Financial Quality - Straight line vs Accelerated dpn

Hey guys,

I was under the impression that changing to a straight line depreciation method from a declining is poor financial quality?

This is a question from a schweser item set where the company changed from accelerated to straight line

"Which of the following is more indicative of lower earnings quality?

a) the change in discretionary expenses

b) the change in the company’s depreciation method

c) the company’s use of LIFO inventory cost flow assumption

In the answer it states:

“the change to the straight line depreciation method is certainly less conservative. However measuring earnings quality based on conservative earnings is an inferior measure as most accruals will correct over time”

Can somebody please explain?

It is less conservative - by changing depreciation methods you are lowering expenses and raising Net Income, since accelerated depreciation shows higher depreciation.

The point that the CFA text is trying to get across is that management tries to make themselves look better by increasing Net Income (which changing depreciation would do) but is bad for earnings quality because the company is manipulating earnings through accounting tricks. They more than likely still use accelerated depreciation for tax purposes (most firms would), so it seems as though they are lowering reported expenses.

LIFO inventory - usually higher COGS since costs rise. This is the recommended approach for COGS expense.
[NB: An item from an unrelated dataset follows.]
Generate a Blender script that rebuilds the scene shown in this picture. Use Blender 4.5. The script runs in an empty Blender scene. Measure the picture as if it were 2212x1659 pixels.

Change in discretionary expenses - they dont tell you if DS is up or down, so you don’t necessarily know

Was the answer “A” and did the question mention that discretionary expenses decreased?

I think the point that the answer explanation is trying to make is that both straight-line and accelerated depreciation will report the same expense over time. So while accelerated depreciation is more conservative (more expense up front), being more conservative is not necessarily better as analysis that is both too conservative or aggressive is flawed.